Lloyd's Market Association Bulletin

LMA17-035-KK  |  19 October 2017

Applicable Law and Jurisdiction Post-Brexit

Use of applicable law and jurisdiction clauses, and arbitration clauses, in insurance and reinsurance contracts.

We attach a briefing note on the enforceability of applicable law, jurisdiction and arbitration clauses post-Brexit.

   LMA Briefing Note on Applicable Law and Jurisdiction Post-Brexit

This note is relevant to insurance and reinsurance contracts being underwritten now, where property or other risks are located or interested parties are resident in an EU member state (“contracts with EU interests”), since a dispute may arise after the current Brexit date: 29 March 2019. The briefing note has been prepared for the LMA by Cooley LLP.

The subject of proper law and jurisdiction and enforcement is complex. We recommend that you read the note for an overview of this subject. For contracts with EU interests, it is clear that Brexit will have an impact on choice of law and whether an express choice in a contract will be enforceable post-Brexit, as now; on which courts will claim jurisdiction to hear disputes; and on enforcement of judgments. It is also clear that some uncertainties may be mitigated substantially by use of arbitration for dispute resolution.

We draw you attention in particular to the Introduction and paragraphs 15 to 19 of the briefing note, which set out potential advantages of arbitration and use of arbitration clauses in contracts.

In practical terms, but subject to the particular profile of a risk being underwritten, the following points may be useful in respect of contracts with EU interests:

  1. Large risks (see definition in the briefing note) and reinsurance contracts placed in the open market: the use of an arbitration clauses (e.g. with the seat of arbitration in London) may give significantly more certainty than the use of jurisdiction clauses (e.g. where the courts of England and Wales are given jurisdiction), both in terms of where a dispute is resolved and the enforceability of the decision.
  2. Open market risks placed in London which are not large risks/reinsurance: it is more likely, than for large risks/reinsurance, that the laws of individual EU member states will have a bearing on the effectiveness of choice of law and jurisdiction clauses, because post-Brexit the UK will become a third country in terms of the application of relevant EU regulations (see the briefing note).
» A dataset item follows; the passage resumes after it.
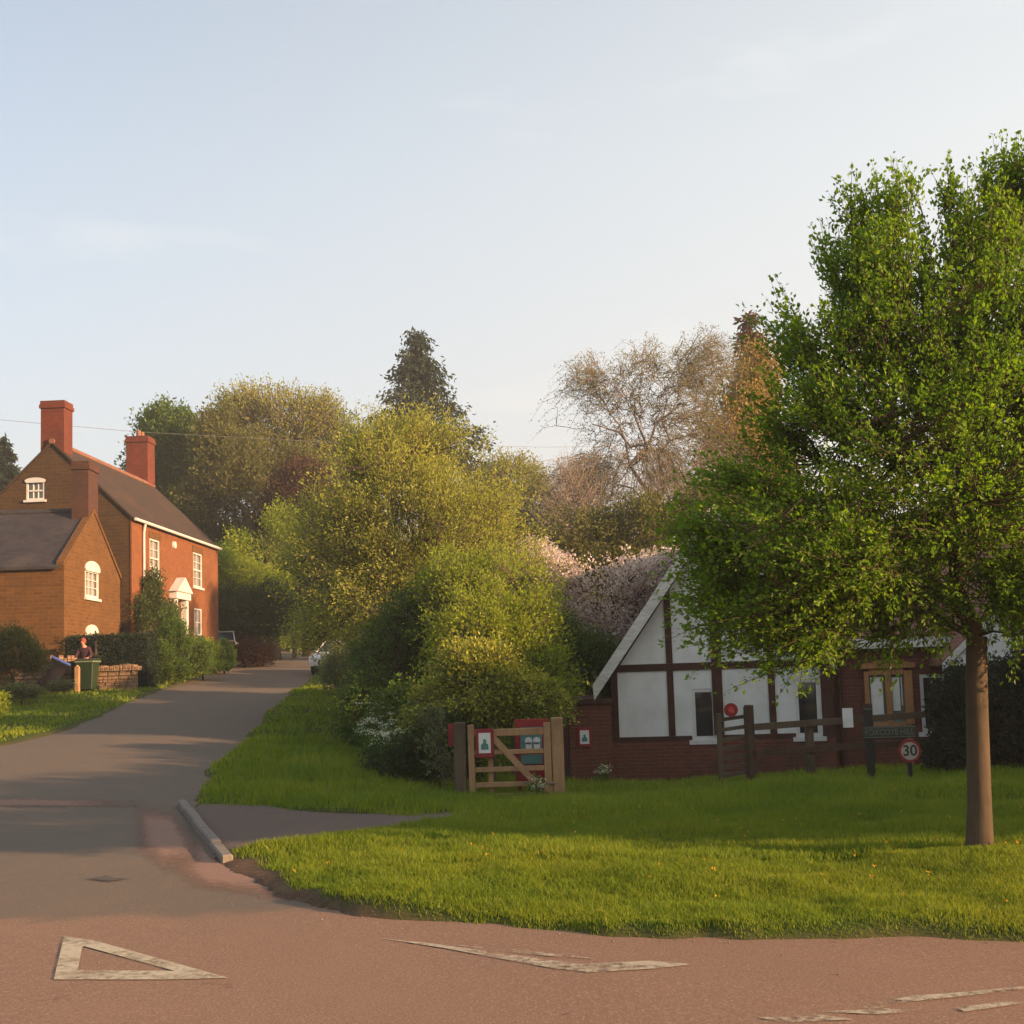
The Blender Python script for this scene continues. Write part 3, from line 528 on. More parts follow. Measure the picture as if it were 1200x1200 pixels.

It remains likely that an arbitration clause (e.g. with the seat of arbitration in London) will give added certainty in respect of where a dispute is resolved and the enforceability of the decision.
  3. Consumer business and micro business underwritten by a local coverholder in an EU member state: it is often the case that standard form certificates will provide for local law and jurisdiction to apply (particularly where the coverholder only underwrites business located within the member state where it is located and not across borders). It is likely that, post-Brexit, local law and local court jurisdiction will continue to apply, whether or not provision is made for this in the certificate. Therefore, we do not believe the impact of Brexit will be significant in terms of applicable law and jurisdiction of contracts underwritten. An arbitration clause may not be appropriate for local consumer and micro business insurance (e.g. given local consumer protection regimes). However, arbitration as a method of dispute resolution in the binding authority agreement, should the carrier and coverholder need to resolve a dispute, could offer added certainty in terms of where a dispute is resolved and the enforceability of the decision.
  4. Compulsory classes of business (e.g. employers’ liability): it is more likely that local law and jurisdiction would prevail over an arbitration clause, due to the law of individual members states concerning their compulsory classes. This would need to be explored in respect of the risk presented for underwriting.

This summary and attached briefing note give a general overview. The terms of Brexit (particularly any agreement between the UK and the EU about the continued application of the regulations set out in the briefing note across the EU in respect of the UK) will be crucial in terms of removing uncertainty created by Brexit. However, arbitration clauses may enhance certainty in many open market placements at this time. Advice should be sought where there is concern about dispute resolution.